##### SOURCE DATA #####
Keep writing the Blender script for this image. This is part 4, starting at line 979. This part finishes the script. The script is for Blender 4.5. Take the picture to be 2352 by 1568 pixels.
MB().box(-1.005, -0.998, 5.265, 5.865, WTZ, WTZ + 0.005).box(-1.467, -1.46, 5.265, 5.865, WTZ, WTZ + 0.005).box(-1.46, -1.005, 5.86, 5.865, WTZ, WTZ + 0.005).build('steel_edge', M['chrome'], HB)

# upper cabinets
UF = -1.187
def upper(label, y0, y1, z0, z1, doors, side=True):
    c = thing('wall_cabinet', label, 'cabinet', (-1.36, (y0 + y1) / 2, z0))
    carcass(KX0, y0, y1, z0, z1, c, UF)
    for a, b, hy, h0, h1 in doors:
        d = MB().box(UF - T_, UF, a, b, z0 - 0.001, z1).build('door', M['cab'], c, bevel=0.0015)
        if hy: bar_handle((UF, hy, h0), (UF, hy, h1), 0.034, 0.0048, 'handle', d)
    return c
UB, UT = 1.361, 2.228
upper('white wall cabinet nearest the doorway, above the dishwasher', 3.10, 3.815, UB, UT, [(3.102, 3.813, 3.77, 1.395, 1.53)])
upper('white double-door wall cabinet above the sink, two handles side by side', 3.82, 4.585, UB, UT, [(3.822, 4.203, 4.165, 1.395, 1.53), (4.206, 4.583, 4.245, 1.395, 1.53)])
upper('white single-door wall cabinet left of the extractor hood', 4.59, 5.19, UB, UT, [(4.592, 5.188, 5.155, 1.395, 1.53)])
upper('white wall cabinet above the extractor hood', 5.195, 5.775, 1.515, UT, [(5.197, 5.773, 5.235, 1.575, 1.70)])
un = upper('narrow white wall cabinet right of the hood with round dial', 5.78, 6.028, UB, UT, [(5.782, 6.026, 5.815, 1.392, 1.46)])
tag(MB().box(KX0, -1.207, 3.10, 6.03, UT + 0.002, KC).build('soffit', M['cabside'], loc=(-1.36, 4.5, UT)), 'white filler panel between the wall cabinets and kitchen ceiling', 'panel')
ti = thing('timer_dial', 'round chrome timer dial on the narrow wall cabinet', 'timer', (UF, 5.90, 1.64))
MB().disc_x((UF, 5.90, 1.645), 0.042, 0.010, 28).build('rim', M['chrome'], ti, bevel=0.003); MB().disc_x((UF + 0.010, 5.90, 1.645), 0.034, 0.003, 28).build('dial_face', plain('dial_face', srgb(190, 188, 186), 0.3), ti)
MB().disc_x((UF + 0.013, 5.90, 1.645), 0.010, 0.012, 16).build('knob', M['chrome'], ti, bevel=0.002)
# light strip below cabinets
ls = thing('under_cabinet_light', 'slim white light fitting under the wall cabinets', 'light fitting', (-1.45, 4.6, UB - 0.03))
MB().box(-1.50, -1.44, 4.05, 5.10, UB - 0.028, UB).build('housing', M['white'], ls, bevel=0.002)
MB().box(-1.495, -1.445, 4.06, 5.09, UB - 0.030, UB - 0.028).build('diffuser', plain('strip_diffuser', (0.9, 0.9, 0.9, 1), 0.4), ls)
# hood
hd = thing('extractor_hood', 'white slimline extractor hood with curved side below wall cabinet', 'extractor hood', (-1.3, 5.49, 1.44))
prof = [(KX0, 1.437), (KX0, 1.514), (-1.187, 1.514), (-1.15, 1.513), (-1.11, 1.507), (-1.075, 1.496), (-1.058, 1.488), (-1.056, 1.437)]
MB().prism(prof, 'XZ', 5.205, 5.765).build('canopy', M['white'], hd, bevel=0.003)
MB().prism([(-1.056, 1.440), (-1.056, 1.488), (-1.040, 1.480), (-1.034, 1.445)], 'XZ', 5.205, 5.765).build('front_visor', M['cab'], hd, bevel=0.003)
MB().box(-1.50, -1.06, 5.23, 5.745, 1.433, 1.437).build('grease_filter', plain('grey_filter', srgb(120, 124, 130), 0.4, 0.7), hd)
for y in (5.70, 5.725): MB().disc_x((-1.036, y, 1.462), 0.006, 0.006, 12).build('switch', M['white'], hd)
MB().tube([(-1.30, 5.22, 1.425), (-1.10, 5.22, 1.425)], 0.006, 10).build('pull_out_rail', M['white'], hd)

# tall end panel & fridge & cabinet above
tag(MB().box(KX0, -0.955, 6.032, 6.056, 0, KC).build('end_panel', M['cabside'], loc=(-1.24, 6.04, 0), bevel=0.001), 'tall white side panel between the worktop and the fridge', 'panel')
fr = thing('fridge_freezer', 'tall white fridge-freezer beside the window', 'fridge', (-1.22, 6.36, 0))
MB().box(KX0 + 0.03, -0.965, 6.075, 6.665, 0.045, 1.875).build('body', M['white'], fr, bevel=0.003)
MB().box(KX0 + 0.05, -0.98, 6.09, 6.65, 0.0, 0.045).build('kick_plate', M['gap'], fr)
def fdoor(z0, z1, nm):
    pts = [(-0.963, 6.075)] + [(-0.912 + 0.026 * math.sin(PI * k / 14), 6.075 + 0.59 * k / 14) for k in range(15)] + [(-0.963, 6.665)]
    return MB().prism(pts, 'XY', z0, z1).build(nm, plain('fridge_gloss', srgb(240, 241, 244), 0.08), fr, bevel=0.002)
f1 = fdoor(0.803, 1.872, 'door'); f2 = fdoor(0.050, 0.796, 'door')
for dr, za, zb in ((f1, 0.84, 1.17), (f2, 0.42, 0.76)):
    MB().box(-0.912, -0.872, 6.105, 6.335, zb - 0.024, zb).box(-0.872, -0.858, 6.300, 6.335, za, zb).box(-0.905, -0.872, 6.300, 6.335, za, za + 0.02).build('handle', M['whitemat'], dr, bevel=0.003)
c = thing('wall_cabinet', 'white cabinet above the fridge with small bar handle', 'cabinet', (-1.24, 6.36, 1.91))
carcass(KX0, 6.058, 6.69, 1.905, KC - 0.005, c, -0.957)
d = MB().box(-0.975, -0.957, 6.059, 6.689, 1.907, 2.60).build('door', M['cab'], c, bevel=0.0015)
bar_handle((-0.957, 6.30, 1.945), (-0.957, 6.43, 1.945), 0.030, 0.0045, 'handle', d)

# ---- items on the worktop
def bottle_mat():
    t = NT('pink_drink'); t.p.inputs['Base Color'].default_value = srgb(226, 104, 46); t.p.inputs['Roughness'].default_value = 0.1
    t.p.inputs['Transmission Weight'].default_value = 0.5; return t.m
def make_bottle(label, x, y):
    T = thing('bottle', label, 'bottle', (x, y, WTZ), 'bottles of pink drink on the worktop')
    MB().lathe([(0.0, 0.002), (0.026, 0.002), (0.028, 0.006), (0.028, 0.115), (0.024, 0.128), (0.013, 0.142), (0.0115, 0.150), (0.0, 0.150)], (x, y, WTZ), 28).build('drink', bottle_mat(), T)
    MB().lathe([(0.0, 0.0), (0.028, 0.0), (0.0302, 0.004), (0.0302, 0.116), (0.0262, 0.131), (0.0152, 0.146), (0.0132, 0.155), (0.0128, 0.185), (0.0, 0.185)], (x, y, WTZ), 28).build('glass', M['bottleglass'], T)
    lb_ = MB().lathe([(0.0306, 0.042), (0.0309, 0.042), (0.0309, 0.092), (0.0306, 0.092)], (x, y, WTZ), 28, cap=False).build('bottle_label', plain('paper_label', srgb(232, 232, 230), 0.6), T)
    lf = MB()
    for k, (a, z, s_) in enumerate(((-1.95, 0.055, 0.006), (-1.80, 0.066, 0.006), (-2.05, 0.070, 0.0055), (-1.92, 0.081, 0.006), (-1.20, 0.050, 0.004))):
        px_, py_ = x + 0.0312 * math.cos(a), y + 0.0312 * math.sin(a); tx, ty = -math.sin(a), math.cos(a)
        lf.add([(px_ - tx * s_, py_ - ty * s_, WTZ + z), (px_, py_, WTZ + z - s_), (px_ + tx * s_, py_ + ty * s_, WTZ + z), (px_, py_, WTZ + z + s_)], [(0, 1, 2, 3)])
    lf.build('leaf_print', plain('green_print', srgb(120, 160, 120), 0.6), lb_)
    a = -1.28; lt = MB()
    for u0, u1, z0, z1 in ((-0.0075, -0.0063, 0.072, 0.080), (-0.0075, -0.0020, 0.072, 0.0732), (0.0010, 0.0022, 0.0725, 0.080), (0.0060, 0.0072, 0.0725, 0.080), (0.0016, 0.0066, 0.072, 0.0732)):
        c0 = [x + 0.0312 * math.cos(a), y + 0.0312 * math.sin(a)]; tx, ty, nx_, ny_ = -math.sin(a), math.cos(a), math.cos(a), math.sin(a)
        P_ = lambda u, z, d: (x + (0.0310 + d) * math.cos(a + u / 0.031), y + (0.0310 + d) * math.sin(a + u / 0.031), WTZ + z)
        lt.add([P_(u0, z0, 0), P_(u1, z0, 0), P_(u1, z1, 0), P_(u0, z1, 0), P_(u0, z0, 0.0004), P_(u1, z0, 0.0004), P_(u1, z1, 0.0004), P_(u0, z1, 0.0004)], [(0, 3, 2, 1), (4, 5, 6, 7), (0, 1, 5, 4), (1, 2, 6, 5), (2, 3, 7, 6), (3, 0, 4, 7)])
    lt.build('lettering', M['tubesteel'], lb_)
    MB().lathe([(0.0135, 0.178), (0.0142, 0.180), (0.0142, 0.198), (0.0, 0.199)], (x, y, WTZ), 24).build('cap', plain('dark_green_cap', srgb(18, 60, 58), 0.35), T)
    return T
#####
# PROBLEM STATEMENT
The lines from the top of the data above down to the line containing "MB().box(-1.005, -0.998, 5.265, 5.865, WTZ, WTZ" are to be copied exactly; no other line should appear.

# THE COMPLETED TASK
Keep writing the Blender script for this image. This is part 4, starting at line 979. This part finishes the script. The script is for Blender 4.5. Take the picture to be 2352 by 1568 pixels.
MB().box(-1.005, -0.998, 5.265, 5.865, WTZ, WTZ + 0.005).box(-1.467, -1.46, 5.265, 5.865, WTZ, WTZ + 0.005).box(-1.46, -1.005, 5.86, 5.865, WTZ, WTZ + 0.005).build('steel_edge', M['chrome'], HB)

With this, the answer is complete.